▶ DIRECTIVE: Output exactly the lines from the first one down to the line containing "PI = math.pi", inclusive.

* * * * * * * * *

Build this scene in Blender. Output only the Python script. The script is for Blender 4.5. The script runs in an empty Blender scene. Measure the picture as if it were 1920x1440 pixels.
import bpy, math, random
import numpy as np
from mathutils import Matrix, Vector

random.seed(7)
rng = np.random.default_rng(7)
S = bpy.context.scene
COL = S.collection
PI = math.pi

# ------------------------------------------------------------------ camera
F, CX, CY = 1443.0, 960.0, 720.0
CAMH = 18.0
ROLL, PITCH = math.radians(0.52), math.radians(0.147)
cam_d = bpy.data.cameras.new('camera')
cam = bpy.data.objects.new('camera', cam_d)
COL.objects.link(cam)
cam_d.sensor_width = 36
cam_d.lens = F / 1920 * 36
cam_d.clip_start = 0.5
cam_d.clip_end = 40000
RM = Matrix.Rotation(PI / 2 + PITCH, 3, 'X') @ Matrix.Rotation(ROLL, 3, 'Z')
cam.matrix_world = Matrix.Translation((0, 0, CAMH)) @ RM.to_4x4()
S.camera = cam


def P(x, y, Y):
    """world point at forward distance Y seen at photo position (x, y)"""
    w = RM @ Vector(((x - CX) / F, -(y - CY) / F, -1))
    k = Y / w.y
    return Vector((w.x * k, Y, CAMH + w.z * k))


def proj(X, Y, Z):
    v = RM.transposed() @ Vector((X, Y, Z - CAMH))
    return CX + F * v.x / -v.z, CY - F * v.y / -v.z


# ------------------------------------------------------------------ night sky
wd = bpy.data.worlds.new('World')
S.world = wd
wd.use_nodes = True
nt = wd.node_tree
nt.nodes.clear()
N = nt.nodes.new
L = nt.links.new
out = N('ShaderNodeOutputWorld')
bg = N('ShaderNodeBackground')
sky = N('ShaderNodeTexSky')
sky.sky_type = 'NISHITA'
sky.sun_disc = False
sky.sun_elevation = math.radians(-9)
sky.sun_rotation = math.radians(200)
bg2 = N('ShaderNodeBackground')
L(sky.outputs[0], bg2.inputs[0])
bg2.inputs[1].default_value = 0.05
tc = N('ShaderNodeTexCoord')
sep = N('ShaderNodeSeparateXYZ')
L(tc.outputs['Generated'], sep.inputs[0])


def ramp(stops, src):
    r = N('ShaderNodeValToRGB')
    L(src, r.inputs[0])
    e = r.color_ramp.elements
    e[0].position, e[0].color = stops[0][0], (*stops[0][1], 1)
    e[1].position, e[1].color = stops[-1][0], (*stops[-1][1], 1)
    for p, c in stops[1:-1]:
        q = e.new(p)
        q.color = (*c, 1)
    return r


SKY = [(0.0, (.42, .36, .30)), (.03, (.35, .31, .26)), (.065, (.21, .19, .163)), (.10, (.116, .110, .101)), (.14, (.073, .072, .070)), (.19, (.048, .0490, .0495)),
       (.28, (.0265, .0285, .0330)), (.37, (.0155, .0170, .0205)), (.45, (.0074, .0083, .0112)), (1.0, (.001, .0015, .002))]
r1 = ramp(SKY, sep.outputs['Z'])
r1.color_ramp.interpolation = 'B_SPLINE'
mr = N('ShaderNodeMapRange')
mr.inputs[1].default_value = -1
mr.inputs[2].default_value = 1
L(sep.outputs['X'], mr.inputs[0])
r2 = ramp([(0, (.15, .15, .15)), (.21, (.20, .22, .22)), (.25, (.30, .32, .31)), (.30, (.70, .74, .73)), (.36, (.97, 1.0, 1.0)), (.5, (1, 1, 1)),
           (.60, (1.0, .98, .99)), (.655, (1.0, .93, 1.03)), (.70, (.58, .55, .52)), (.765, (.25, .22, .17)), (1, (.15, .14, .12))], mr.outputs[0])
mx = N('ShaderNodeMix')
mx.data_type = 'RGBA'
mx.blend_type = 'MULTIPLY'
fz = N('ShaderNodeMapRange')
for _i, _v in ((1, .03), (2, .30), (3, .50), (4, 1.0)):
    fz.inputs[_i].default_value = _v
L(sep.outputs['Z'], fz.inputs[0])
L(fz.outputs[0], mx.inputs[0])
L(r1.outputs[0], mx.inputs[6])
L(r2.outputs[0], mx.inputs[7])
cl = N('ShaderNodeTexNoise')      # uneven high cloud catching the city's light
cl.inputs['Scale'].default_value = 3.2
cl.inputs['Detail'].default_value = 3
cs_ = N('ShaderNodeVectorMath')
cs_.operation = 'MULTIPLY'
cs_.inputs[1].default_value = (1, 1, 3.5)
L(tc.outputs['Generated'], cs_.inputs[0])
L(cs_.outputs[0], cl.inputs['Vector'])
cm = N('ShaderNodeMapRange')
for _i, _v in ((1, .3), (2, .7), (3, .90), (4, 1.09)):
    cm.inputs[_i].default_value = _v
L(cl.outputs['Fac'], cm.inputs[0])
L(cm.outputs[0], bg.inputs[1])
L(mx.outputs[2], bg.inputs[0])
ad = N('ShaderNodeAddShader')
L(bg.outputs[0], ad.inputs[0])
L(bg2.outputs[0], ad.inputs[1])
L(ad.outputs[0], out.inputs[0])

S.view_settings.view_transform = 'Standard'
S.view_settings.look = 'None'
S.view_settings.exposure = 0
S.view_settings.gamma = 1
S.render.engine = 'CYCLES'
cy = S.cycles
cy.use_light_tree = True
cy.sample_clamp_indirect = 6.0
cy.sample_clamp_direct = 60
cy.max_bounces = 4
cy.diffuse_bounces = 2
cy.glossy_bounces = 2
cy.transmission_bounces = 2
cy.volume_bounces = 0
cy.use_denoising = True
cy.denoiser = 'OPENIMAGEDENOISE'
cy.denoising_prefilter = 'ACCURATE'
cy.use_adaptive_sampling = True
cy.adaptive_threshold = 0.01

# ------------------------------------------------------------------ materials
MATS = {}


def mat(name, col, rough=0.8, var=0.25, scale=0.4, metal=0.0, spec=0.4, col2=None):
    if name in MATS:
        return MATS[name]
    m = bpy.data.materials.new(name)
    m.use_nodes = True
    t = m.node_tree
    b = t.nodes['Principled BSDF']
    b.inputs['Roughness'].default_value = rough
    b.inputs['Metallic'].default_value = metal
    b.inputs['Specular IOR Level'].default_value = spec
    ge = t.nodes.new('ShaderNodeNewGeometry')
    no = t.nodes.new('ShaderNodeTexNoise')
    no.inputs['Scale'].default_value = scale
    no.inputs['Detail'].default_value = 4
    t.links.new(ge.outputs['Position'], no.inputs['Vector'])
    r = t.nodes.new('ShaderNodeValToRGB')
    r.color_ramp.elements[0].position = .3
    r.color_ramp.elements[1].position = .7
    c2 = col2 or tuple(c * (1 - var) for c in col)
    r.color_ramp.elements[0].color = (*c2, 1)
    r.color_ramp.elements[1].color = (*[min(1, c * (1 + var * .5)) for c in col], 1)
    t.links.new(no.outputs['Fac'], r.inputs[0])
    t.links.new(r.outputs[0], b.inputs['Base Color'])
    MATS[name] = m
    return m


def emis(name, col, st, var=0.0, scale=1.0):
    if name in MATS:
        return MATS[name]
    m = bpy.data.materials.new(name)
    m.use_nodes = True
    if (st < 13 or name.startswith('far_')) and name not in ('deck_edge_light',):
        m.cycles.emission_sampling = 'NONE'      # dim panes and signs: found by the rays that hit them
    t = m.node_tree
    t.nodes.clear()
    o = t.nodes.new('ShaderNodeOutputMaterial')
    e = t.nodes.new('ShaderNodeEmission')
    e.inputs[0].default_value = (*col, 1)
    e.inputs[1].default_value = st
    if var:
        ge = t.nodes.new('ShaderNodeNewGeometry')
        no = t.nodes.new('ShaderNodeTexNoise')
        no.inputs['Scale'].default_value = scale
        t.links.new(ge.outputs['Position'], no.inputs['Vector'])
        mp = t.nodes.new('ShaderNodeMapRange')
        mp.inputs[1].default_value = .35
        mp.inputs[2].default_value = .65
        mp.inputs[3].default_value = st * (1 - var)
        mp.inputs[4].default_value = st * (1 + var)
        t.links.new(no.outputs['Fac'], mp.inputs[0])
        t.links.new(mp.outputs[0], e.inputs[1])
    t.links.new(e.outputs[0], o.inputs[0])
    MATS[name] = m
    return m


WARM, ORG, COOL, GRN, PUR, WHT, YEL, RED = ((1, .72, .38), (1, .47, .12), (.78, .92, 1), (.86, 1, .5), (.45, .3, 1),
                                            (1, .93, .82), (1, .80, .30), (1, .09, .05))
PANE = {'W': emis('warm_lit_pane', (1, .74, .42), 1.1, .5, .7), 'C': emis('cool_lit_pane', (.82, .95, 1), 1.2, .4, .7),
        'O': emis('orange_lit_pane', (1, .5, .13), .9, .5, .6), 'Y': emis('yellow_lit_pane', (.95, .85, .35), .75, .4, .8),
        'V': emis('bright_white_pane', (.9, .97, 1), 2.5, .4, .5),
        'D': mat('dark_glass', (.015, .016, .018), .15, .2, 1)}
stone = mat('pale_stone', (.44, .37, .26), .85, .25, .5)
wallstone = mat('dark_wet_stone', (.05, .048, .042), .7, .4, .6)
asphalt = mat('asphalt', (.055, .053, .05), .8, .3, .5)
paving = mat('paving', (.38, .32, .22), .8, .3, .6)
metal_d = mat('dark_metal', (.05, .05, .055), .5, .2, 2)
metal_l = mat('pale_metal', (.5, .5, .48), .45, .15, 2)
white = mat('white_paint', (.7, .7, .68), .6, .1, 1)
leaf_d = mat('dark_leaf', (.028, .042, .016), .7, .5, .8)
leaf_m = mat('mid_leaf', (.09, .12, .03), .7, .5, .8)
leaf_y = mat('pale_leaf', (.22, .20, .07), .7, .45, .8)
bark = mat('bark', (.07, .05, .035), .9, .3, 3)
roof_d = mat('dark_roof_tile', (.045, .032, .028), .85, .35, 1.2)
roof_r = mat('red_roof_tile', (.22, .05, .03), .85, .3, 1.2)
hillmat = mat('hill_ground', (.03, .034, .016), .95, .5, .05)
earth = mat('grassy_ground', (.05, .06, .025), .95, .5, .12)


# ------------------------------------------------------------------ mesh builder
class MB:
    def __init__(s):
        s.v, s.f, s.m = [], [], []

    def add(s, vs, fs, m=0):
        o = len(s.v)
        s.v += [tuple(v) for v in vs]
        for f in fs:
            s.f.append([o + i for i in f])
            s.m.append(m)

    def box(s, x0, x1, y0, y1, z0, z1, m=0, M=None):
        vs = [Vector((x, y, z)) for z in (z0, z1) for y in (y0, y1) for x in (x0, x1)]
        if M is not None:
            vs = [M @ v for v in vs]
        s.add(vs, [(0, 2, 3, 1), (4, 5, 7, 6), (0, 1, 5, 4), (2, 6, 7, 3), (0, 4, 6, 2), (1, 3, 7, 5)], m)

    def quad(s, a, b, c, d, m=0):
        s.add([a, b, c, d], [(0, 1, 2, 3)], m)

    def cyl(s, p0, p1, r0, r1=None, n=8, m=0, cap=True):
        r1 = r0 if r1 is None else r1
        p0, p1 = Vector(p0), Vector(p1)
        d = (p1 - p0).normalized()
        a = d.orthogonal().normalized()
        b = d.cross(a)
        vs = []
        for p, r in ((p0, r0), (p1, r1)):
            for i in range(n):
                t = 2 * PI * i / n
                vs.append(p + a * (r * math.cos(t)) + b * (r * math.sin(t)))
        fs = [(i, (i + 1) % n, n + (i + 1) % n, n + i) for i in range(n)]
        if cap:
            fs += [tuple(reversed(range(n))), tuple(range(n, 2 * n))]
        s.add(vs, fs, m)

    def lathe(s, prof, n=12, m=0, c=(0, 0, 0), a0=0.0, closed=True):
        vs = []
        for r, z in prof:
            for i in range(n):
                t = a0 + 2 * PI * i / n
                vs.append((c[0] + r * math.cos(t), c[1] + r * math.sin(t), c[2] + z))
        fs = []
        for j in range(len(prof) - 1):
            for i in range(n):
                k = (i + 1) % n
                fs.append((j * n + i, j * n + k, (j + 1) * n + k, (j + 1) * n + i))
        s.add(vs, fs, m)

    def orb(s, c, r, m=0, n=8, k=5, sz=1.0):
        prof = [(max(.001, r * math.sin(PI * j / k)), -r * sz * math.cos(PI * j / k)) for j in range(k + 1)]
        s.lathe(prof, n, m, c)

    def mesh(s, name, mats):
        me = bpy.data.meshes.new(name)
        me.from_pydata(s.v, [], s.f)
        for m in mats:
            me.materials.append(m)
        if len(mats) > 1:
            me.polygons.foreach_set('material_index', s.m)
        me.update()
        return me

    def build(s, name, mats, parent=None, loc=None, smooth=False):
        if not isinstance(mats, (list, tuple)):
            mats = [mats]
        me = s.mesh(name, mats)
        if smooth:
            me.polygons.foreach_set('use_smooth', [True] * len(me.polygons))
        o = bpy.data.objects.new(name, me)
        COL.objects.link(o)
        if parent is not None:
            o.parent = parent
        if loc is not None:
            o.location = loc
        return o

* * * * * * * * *

▶ ANSWER FOR THE TASK:
Build this scene in Blender. Output only the Python script. The script is for Blender 4.5. The script runs in an empty Blender scene. Measure the picture as if it were 1920x1440 pixels.
import bpy, math, random
import numpy as np
from mathutils import Matrix, Vector

random.seed(7)
rng = np.random.default_rng(7)
S = bpy.context.scene
COL = S.collection
PI = math.pi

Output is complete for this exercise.